TASK DETAILS ▸
Retype each line of the listing below, from the first through the one holding "return (750 +", with no other lines.

SOURCE MATERIAL ▸
* * *

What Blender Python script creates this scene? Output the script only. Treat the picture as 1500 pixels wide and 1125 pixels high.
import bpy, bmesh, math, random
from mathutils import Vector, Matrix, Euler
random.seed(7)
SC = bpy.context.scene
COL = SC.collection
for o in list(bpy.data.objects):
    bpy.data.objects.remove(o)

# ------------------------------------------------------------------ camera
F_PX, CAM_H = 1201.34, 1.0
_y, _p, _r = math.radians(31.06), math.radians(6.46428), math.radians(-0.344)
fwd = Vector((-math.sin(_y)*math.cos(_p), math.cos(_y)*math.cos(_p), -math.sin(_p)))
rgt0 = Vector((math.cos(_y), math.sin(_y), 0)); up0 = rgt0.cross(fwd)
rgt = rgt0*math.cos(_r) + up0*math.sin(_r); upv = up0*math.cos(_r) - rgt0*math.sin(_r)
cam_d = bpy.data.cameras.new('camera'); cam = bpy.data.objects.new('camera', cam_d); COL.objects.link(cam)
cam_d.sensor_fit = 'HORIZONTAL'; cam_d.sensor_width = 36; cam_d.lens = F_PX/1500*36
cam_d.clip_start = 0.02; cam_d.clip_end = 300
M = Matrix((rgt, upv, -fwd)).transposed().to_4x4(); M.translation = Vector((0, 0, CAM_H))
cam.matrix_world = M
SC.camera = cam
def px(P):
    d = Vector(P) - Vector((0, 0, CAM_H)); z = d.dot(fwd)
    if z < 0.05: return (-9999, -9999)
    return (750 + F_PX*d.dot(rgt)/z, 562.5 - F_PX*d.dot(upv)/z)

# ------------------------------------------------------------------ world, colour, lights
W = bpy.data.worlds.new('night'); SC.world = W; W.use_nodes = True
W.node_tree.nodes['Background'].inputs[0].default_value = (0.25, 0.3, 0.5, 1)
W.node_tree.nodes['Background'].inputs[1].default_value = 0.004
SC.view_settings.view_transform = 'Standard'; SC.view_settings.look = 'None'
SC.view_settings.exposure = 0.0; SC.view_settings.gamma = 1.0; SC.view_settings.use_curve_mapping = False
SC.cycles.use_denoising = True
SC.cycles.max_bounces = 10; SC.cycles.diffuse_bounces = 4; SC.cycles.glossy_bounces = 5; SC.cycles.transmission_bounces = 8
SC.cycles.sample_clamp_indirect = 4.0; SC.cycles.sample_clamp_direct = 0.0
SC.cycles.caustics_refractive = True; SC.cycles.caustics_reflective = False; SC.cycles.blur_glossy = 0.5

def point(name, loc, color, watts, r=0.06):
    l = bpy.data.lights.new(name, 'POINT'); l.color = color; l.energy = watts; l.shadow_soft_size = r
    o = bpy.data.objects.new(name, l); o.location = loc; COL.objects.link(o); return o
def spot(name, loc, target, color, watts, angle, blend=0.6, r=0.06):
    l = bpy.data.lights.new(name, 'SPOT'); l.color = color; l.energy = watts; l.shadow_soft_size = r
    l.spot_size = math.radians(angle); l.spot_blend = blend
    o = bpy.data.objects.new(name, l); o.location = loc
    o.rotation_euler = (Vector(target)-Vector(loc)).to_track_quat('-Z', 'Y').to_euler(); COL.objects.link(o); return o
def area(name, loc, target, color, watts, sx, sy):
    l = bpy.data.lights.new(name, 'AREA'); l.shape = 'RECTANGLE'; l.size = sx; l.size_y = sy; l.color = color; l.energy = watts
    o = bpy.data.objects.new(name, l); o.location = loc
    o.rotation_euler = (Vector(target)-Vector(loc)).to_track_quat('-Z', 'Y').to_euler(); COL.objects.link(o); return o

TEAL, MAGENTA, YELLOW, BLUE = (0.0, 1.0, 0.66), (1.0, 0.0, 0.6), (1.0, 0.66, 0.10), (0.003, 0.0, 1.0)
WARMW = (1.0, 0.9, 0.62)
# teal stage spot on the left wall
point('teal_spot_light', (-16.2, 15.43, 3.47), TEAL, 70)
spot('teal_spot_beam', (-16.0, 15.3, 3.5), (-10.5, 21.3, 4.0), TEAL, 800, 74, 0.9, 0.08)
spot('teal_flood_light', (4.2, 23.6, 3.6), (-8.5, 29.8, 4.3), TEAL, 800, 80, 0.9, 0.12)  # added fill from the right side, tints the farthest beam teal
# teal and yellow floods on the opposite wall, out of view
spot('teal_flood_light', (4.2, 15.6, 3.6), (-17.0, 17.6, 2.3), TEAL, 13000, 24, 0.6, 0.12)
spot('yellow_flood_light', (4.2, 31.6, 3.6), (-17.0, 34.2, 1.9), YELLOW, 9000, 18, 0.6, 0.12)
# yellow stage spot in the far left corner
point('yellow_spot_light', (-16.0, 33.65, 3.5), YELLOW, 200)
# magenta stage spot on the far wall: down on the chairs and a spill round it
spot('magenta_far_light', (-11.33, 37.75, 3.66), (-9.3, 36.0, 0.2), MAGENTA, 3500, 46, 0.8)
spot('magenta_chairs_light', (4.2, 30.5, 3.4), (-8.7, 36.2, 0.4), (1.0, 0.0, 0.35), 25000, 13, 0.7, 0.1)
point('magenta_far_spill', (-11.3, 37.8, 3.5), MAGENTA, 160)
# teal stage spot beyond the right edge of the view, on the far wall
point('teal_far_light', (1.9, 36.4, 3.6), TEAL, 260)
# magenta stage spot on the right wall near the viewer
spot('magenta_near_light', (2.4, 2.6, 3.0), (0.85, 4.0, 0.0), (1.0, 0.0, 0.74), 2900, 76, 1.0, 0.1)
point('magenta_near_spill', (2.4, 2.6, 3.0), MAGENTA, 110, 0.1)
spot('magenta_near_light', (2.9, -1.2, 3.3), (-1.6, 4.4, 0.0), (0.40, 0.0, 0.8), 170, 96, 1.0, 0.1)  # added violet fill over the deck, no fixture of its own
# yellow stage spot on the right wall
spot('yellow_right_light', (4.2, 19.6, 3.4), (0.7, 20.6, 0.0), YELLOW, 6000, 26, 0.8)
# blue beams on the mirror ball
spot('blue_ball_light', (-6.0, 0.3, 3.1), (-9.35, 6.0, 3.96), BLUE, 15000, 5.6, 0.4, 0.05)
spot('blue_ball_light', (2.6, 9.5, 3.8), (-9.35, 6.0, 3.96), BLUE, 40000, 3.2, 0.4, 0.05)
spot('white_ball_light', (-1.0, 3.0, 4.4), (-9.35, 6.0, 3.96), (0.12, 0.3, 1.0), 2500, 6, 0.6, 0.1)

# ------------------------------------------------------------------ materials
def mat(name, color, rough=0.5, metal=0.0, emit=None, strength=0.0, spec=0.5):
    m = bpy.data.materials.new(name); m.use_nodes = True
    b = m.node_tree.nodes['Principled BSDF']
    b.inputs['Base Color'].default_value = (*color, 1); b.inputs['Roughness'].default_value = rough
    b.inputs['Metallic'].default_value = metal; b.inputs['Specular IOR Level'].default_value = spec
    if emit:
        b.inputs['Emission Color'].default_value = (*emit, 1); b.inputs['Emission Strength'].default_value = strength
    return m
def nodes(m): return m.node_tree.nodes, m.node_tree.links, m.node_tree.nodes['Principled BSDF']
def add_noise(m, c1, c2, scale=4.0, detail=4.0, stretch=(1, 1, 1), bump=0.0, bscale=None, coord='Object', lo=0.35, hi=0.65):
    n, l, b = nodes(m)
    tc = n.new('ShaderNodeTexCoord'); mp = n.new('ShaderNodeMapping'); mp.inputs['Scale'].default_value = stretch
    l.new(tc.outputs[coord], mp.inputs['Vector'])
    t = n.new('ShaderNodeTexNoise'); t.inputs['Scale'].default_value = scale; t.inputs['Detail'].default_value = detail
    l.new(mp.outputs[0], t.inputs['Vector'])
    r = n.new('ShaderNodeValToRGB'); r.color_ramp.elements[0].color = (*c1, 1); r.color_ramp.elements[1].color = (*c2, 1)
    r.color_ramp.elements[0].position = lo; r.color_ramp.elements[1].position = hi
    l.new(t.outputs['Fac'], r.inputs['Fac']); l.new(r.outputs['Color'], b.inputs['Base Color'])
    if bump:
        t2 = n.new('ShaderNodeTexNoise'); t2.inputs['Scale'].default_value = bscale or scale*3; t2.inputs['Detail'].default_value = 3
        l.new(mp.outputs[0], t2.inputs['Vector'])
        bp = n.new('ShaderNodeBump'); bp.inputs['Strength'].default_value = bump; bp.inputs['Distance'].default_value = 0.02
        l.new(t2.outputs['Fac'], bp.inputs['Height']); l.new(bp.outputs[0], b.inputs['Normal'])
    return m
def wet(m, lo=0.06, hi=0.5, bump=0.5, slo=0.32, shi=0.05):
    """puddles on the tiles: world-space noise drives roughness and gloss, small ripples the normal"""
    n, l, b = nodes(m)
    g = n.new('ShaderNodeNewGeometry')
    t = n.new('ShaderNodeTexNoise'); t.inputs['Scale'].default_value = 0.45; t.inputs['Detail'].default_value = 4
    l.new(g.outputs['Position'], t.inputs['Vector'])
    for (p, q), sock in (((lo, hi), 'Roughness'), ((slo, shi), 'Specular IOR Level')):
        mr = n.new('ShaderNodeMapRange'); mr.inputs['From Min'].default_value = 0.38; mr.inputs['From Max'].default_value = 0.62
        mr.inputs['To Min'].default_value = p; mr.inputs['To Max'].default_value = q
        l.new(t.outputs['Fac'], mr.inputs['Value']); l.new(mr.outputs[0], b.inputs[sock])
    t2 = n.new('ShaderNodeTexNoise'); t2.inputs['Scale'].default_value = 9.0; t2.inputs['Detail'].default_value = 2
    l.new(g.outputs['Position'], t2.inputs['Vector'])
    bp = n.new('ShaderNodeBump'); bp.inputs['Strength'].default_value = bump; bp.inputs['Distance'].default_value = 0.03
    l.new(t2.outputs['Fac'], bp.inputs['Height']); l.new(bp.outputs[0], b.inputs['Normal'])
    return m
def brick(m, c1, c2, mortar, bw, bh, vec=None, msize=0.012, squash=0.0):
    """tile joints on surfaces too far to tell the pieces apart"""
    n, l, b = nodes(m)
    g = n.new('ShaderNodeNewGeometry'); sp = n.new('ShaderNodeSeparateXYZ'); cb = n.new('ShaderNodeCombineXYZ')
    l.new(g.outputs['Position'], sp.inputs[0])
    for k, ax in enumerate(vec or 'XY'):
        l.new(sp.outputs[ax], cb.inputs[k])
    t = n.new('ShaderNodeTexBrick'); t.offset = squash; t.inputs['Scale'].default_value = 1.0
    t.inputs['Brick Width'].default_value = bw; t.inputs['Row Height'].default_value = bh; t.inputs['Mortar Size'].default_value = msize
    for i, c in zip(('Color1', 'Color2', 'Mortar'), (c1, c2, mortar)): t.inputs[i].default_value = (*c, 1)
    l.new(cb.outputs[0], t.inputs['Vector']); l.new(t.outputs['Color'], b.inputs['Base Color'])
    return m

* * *

COMPLETED EXERCISE ▸
What Blender Python script creates this scene? Output the script only. Treat the picture as 1500 pixels wide and 1125 pixels high.
import bpy, bmesh, math, random
from mathutils import Vector, Matrix, Euler
random.seed(7)
SC = bpy.context.scene
COL = SC.collection
for o in list(bpy.data.objects):
    bpy.data.objects.remove(o)

# ------------------------------------------------------------------ camera
F_PX, CAM_H = 1201.34, 1.0
_y, _p, _r = math.radians(31.06), math.radians(6.46428), math.radians(-0.344)
fwd = Vector((-math.sin(_y)*math.cos(_p), math.cos(_y)*math.cos(_p), -math.sin(_p)))
rgt0 = Vector((math.cos(_y), math.sin(_y), 0)); up0 = rgt0.cross(fwd)
rgt = rgt0*math.cos(_r) + up0*math.sin(_r); upv = up0*math.cos(_r) - rgt0*math.sin(_r)
cam_d = bpy.data.cameras.new('camera'); cam = bpy.data.objects.new('camera', cam_d); COL.objects.link(cam)
cam_d.sensor_fit = 'HORIZONTAL'; cam_d.sensor_width = 36; cam_d.lens = F_PX/1500*36
cam_d.clip_start = 0.02; cam_d.clip_end = 300
M = Matrix((rgt, upv, -fwd)).transposed().to_4x4(); M.translation = Vector((0, 0, CAM_H))
cam.matrix_world = M
SC.camera = cam
def px(P):
    d = Vector(P) - Vector((0, 0, CAM_H)); z = d.dot(fwd)
    if z < 0.05: return (-9999, -9999)
    return (750 + F_PX*d.dot(rgt)/z, 562.5 - F_PX*d.dot(upv)/z)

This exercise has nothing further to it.